Cost structure / standard tiers
Rollovers and blank sailings do not carry a direct carrier fee but generate downstream cost through delayed free-time start and compressed planning windows.
| Event | Typical Arrival Delay | Downstream Impact |
|---|---|---|
| Single rollover (spot booking) | One sailing cycle, often 1-2 weeks | Free-time clock start delayed by same amount |
| Blank sailing (full voyage cancelled) | One full service rotation, 1-2 weeks | All booked cargo on that voyage rebooked; compounding delay if rebooked voyage also rolls |
| Contracted/guaranteed allocation | Lower rollover rate than spot | Fewer disruptions but not immune during severe capacity events |
| Repeated rollovers (multi-cycle) | 2-4+ weeks cumulative | Significant compression of downstream delivery and appointment windows |
Because free time begins at vessel discharge, any rollover or blank sailing delay is additive to the original transit estimate and directly shortens the practical window available for drayage and warehouse scheduling once the container does arrive.

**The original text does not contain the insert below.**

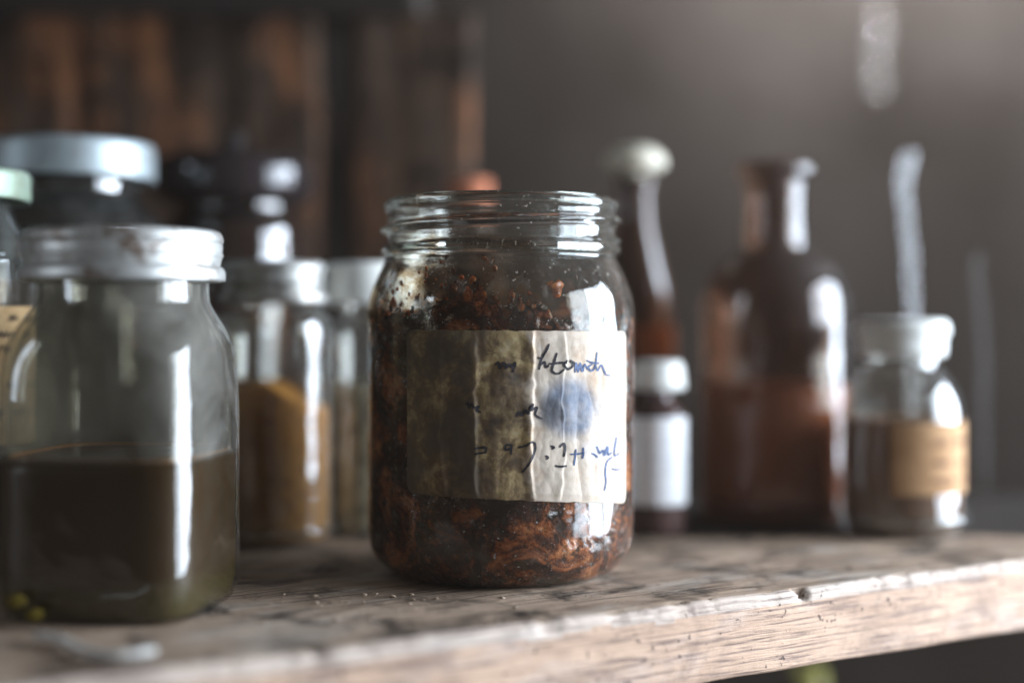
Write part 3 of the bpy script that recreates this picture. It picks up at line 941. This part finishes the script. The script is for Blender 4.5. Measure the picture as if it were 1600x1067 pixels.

Risk mitigation / operational guidance
For time-sensitive cargo, use contracted or guaranteed-space allocations rather than spot bookings where volume justifies it, since carriers generally protect contracted allocations first when managing vessel capacity. Confirm cargo has reached "loaded" status — not just "booked" — as the vessel's departure approaches, since loaded status is the practical indicator that a rollover did not occur for that sailing. Once a rollover or blank sailing is identified, promptly update downstream stakeholders (warehouse receiving, drayage providers, retail consignees), since the revised ETA shifts free-time calculations and appointment scheduling. Build schedule buffers into delivery commitments for any cargo on lanes with recent blank sailing activity, since a second rollover on the rebooked voyage compounds the original delay.